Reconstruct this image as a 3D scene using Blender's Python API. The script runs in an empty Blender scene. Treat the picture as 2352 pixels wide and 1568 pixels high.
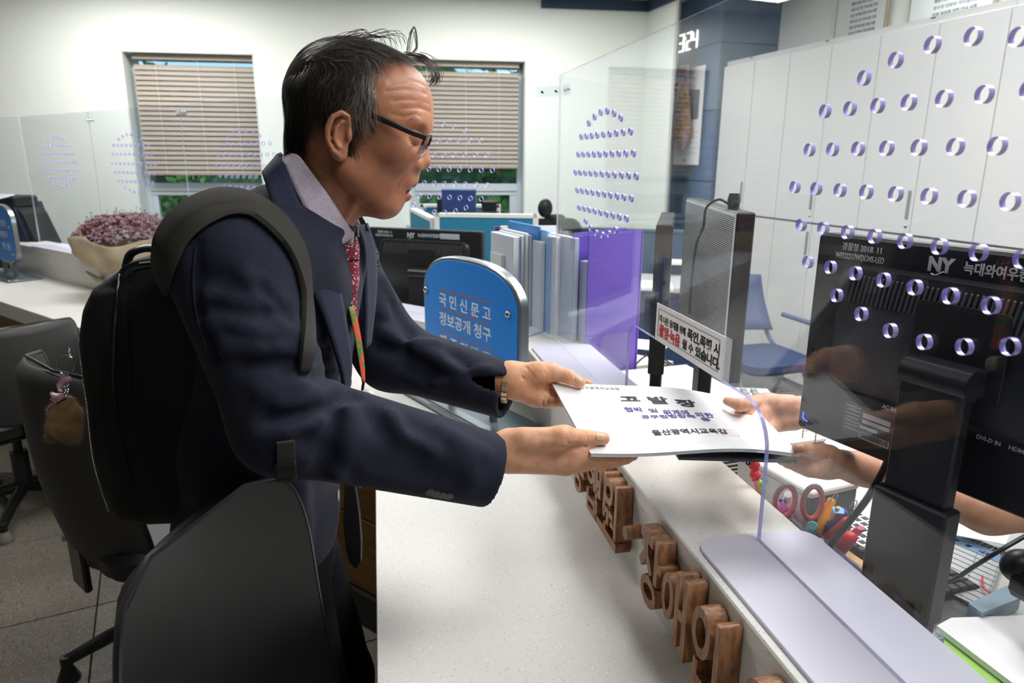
import bpy, bmesh, math, random
import numpy as np
from mathutils import Vector, Matrix
random.seed(7); np.random.seed(7)
C = bpy.context.scene.collection
sc = bpy.context.scene
PI = math.pi
# ------------------------------------------------------------------ camera
FPX = 1600.0
TH = math.atan(417/1600); EP = .0068
CAM = np.array([0, 0, 1.5])
_f = np.array([0, math.cos(TH), -math.sin(TH)]); _u0 = np.array([0, math.sin(TH), math.cos(TH)]); _r0 = np.array([1., 0, 0])
_r = _r0*math.cos(EP)+_u0*math.sin(EP); _u = -_r0*math.sin(EP)+_u0*math.cos(EP)
cd = bpy.data.cameras.new('camera'); cam = bpy.data.objects.new('camera', cd); C.objects.link(cam)
cd.sensor_width = 36; cd.lens = FPX/2352*36; cd.clip_start = .02; cd.clip_end = 200
M = Matrix.Identity(4)
for i in range(3):
    M[i][0] = _r[i]; M[i][1] = _u[i]; M[i][2] = -_f[i]; M[i][3] = CAM[i]
cam.matrix_world = M
cd.dof.use_dof = True; cd.dof.focus_distance = 1.12; cd.dof.aperture_fstop = 6.3
sc.camera = cam
# ------------------------------------------------------------------ light and exposure
sc.view_settings.view_transform = 'Standard'; sc.view_settings.look = 'None'; sc.view_settings.gamma = 1
sc.view_settings.use_curve_mapping = False; sc.view_settings.exposure = 0.58
sc.cycles.use_denoising = True
sc.cycles.max_bounces = 10; sc.cycles.transparent_max_bounces = 24; sc.cycles.transmission_bounces = 12
sc.cycles.caustics_reflective = False; sc.cycles.caustics_refractive = False
sc.cycles.sample_clamp_indirect = 6
W = bpy.data.worlds.new('world'); sc.world = W; W.use_nodes = True
nt = W.node_tree; bg = nt.nodes['Background']
sky = nt.nodes.new('ShaderNodeTexSky'); sky.sky_type = 'HOSEK_WILKIE'; sky.turbidity = 6; sky.sun_direction = (-.3, -.6, .75)
nt.links.new(sky.outputs[0], bg.inputs[0]); bg.inputs[1].default_value = 5.0
CEIL = 2.75
LAMPS = [  # ceiling panels: x, y, size x, size y, watts
    (.85, 2.45, .6, 1.2, 30), (1.60, 1.40, .6, 1.2, 26), (.0, 4.95, 1.2, .5, 27), (-2.5, 4.75, 1.2, .5, 27),
    (2.2, 3.6, .35, 1.2, 5), (.80, .30, .35, 1.2, 17), (-1.5, 2.3, 1.2, .4, 15)]  # last two are unseen, added to brighten front desk, hands and blue sign
for k, (x, y, sx, sy, w) in enumerate(LAMPS):
    l = bpy.data.lights.new('ceiling_lamp', 'AREA'); l.shape = 'RECTANGLE'; l.size = sx; l.size_y = sy; l.energy = w; l.color = (1, .985, .96)
    o = bpy.data.objects.new('ceiling_lamp', l); o.location = (x, y, CEIL-.035); C.objects.link(o)
# ------------------------------------------------------------------ helpers
def ray(x, y): return _f*FPX+_r*(x-1176)-_u*(y-784)
def hZ(x, y, z): d = ray(x, y); return CAM+d*(z-1.5)/d[2]
def hY(x, y, Y): d = ray(x, y); return CAM+d*Y/d[1]
def dr(az): a = math.radians(az); return np.array([math.sin(a), math.cos(a), 0.])
def nr(az): a = math.radians(az); return np.array([math.cos(a), -math.sin(a), 0.])
def hP(x, y, az, L): n = nr(az); d = ray(x, y); return CAM+d*L/(d@n)
def hPp(x, y, p, n): d = ray(x, y); n = np.array(n); return CAM+d*(((np.array(p)-CAM)@n)/(d@n))
def SL(az, s, L, z=0): p = dr(az)*s+nr(az)*L; return np.array([p[0], p[1], z])
def vec(p): return Vector([float(a) for a in p])
def frame(o, x, z=(0, 0, 1)):
    x = vec(x).normalized(); z = vec(z); y = z.cross(x).normalized(); z = x.cross(y).normalized()
    m = Matrix((x, y, z)).transposed().to_4x4(); m.translation = vec(o); return m
def s2l(c): c = c/255.; return c/12.92 if c <= .04045 else ((c+.055)/1.055)**2.4
def col(r, g, b): return (s2l(r), s2l(g), s2l(b), 1)
MATS = {}
def mat(name, rgb, rough=.5, metal=0, noise=None, bump=None, spec=.5, coat=0, emit=0, trans=0, alpha=1, rgb2=None, sss=0, ior=1.45, sheen=0, thr=None, aniso=None):
    if name in MATS: return MATS[name]
    m = bpy.data.materials.new(name); m.use_nodes = True; n = m.node_tree.nodes; L = m.node_tree.links
    b = n['Principled BSDF']; b.inputs['Base Color'].default_value = col(*rgb); b.inputs['Roughness'].default_value = rough
    b.inputs['Metallic'].default_value = metal; b.inputs['Specular IOR Level'].default_value = spec; b.inputs['Coat Weight'].default_value = coat
    b.inputs['Coat Roughness'].default_value = .15
    b.inputs['Transmission Weight'].default_value = trans; b.inputs['Alpha'].default_value = alpha; b.inputs['IOR'].default_value = ior
    if sheen: b.inputs['Sheen Weight'].default_value = sheen
    if sss: b.inputs['Subsurface Weight'].default_value = sss; b.inputs['Subsurface Radius'].default_value = (.01, .004, .002); b.inputs['Subsurface Scale'].default_value = .6
    if emit: b.inputs['Emission Color'].default_value = col(*rgb); b.inputs['Emission Strength'].default_value = emit
    if noise or bump: tc = n.new('ShaderNodeTexCoord')
    def mp(scale, st=None):
        v = n.new('ShaderNodeMapping'); L.new(tc.outputs['Object'], v.inputs[0]); v.inputs['Scale'].default_value = st or (1, 1, 1)
        t = n.new('ShaderNodeTexNoise'); t.inputs['Scale'].default_value = scale; t.inputs['Detail'].default_value = 4; L.new(v.outputs[0], t.inputs[0]); return t
    if noise:
        t = mp(noise[0], noise[1] if len(noise) > 1 else None); r = n.new('ShaderNodeValToRGB')
        a, c = thr or (.35, .65)
        r.color_ramp.elements[0].position = a; r.color_ramp.elements[1].position = c
        r.color_ramp.elements[0].color = col(*(rgb2 or [x*.85 for x in rgb])); r.color_ramp.elements[1].color = col(*rgb)
        L.new(t.outputs['Fac'], r.inputs[0]); L.new(r.outputs[0], b.inputs['Base Color'])
    if bump:
        t = mp(bump[0], bump[2] if len(bump) > 2 else None); u = n.new('ShaderNodeBump'); u.inputs['Strength'].default_value = bump[1]; u.inputs['Distance'].default_value = .002
        L.new(t.outputs['Fac'], u.inputs['Height']); L.new(u.outputs[0], b.inputs['Normal'])
    MATS[name] = m; return m
def specks(name, rgb, specs, rough=.25, big=None, coat=0):
    """solid surface with small flakes: specs = [(scale, size, rgb, keep)]"""
    m = bpy.data.materials.new(name); m.use_nodes = True; n = m.node_tree.nodes; L = m.node_tree.links; b = n['Principled BSDF']
    b.inputs['Roughness'].default_value = rough; b.inputs['Coat Weight'].default_value = coat; b.inputs['Specular IOR Level'].default_value = .2; tc = n.new('ShaderNodeTexCoord')
    last = n.new('ShaderNodeRGB'); last.outputs[0].default_value = col(*rgb); last = last.outputs[0]
    if big:
        t = n.new('ShaderNodeTexNoise'); t.inputs['Scale'].default_value = big[0]; t.inputs['Detail'].default_value = 5; L.new(tc.outputs['Object'], t.inputs[0])
        r = n.new('ShaderNodeValToRGB'); r.color_ramp.elements[0].position = .35; r.color_ramp.elements[1].position = .65; L.new(t.outputs['Fac'], r.inputs[0])
        r.color_ramp.elements[0].color = col(*big[1]); r.color_ramp.elements[1].color = col(*rgb); last = r.outputs[0]
    for sca, size, c, keep in specs:
        v = n.new('ShaderNodeTexVoronoi'); v.inputs['Scale'].default_value = sca; L.new(tc.outputs['Object'], v.inputs[0])
        a = n.new('ShaderNodeMath'); a.operation = 'LESS_THAN'; a.inputs[1].default_value = size; L.new(v.outputs['Distance'], a.inputs[0])
        s = n.new('ShaderNodeSeparateColor'); L.new(v.outputs['Color'], s.inputs[0])
        k = n.new('ShaderNodeMath'); k.operation = 'LESS_THAN'; k.inputs[1].default_value = keep; L.new(s.outputs[0], k.inputs[0])
        mu = n.new('ShaderNodeMath'); mu.operation = 'MULTIPLY'; L.new(a.outputs[0], mu.inputs[0]); L.new(k.outputs[0], mu.inputs[1])
        x = n.new('ShaderNodeMix'); x.data_type = 'RGBA'; L.new(mu.outputs[0], x.inputs['Factor']); L.new(last, x.inputs['A']); x.inputs['B'].default_value = col(*c); last = x.outputs['Result']
    L.new(last, b.inputs['Base Color']); MATS[name] = m; return m
def glassy(name, rgb, refl=.03, rough=.02, tint=1.0):
    """thin clear sheet: light goes straight through, part of it reflected by Fresnel"""
    m = bpy.data.materials.new(name); m.use_nodes = True; n = m.node_tree.nodes; L = m.node_tree.links; n.clear()
    o = n.new('ShaderNodeOutputMaterial'); t = n.new('ShaderNodeBsdfTransparent'); t.inputs[0].default_value = col(*rgb)
    g = n.new('ShaderNodeBsdfGlossy'); g.inputs['Roughness'].default_value = rough; g.inputs[0].default_value = (1, 1, 1, 1)
    x = n.new('ShaderNodeMixShader'); ge = n.new('ShaderNodeNewGeometry')
    d = n.new('ShaderNodeVectorMath'); d.operation = 'DOT_PRODUCT'; L.new(ge.outputs['Incoming'], d.inputs[0]); L.new(ge.outputs['Normal'], d.inputs[1])
    ab = n.new('ShaderNodeMath'); ab.operation = 'ABSOLUTE'; L.new(d.outputs['Value'], ab.inputs[0])
    om = n.new('ShaderNodeMath'); om.operation = 'SUBTRACT'; om.inputs[0].default_value = 1; L.new(ab.outputs[0], om.inputs[1])
    pw = n.new('ShaderNodeMath'); pw.operation = 'POWER'; pw.inputs[1].default_value = 5; L.new(om.outputs[0], pw.inputs[0])
    f = n.new('ShaderNodeMath'); f.operation = 'MULTIPLY_ADD'; f.inputs[1].default_value = .55; f.inputs[2].default_value = refl; L.new(pw.outputs[0], f.inputs[0])
    L.new(f.outputs[0], x.inputs[0]); L.new(t.outputs[0], x.inputs[1]); L.new(g.outputs[0], x.inputs[2]); L.new(x.outputs[0], o.inputs[0])
    MATS[name] = m; return m
def milky(name, rgb, frac=.5, rough=.3):
    """translucent plastic: partly see-through, partly white body"""
    m = bpy.data.materials.new(name); m.use_nodes = True; n = m.node_tree.nodes; L = m.node_tree.links; b = n['Principled BSDF']
    b.inputs['Base Color'].default_value = col(*rgb); b.inputs['Roughness'].default_value = rough; b.inputs['Alpha'].default_value = frac
    MATS[name] = m; return m
def cbox(sx, sy, sz, b=0):
    """box centred on the origin with chamfered edges -> verts, faces"""
    hx, hy, hz = sx/2, sy/2, sz/2
    if b <= 0:
        v = [(x, y, z) for x in (-hx, hx) for y in (-hy, hy) for z in (-hz, hz)]
        return v, [(0, 1, 3, 2), (4, 6, 7, 5), (0, 4, 5, 1), (2, 3, 7, 6), (0, 2, 6, 4), (1, 5, 7, 3)]
    b = min(b, hx*.9, hy*.9, hz*.9); v = []; idx = {}
    for i, x in enumerate((-1, 1)):
        for j, y in enumerate((-1, 1)):
            for k, z in enumerate((-1, 1)):
                for a, p in enumerate(((x*hx, y*(hy-b), z*(hz-b)), (x*(hx-b), y*hy, z*(hz-b)), (x*(hx-b), y*(hy-b), z*hz))):
                    idx[i, j, k, a] = len(v); v.append(p)
    f = []
    for s in (0, 1):
        q = [idx[s, 0, 0, 0], idx[s, 0, 1, 0], idx[s, 1, 1, 0], idx[s, 1, 0, 0]]; f.append(q if s == 0 else q[::-1])
        q = [idx[0, s, 0, 1], idx[1, s, 0, 1], idx[1, s, 1, 1], idx[0, s, 1, 1]]; f.append(q if s == 0 else q[::-1])
        q = [idx[0, 0, s, 2], idx[0, 1, s, 2], idx[1, 1, s, 2], idx[1, 0, s, 2]]; f.append(q if s == 0 else q[::-1])
    for i in (0, 1):
        for j in (0, 1):
            f.append([idx[i, j, 0, 0], idx[i, j, 1, 0], idx[i, j, 1, 1], idx[i, j, 0, 1]])
            f.append([idx[i, 0, j, 0], idx[i, 1, j, 0], idx[i, 1, j, 2], idx[i, 0, j, 2]])
            f.append([idx[0, i, j, 1], idx[1, i, j, 1], idx[1, i, j, 2], idx[0, i, j, 2]])
            for k in (0, 1): f.append([idx[i, j, k, 0], idx[i, j, k, 1], idx[i, j, k, 2]])
    return v, f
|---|
* [WHAT TO WORK ON] State the number of lines in this listing that contain the string "scene", and add nothing else.

* [THE OUTPUT] 3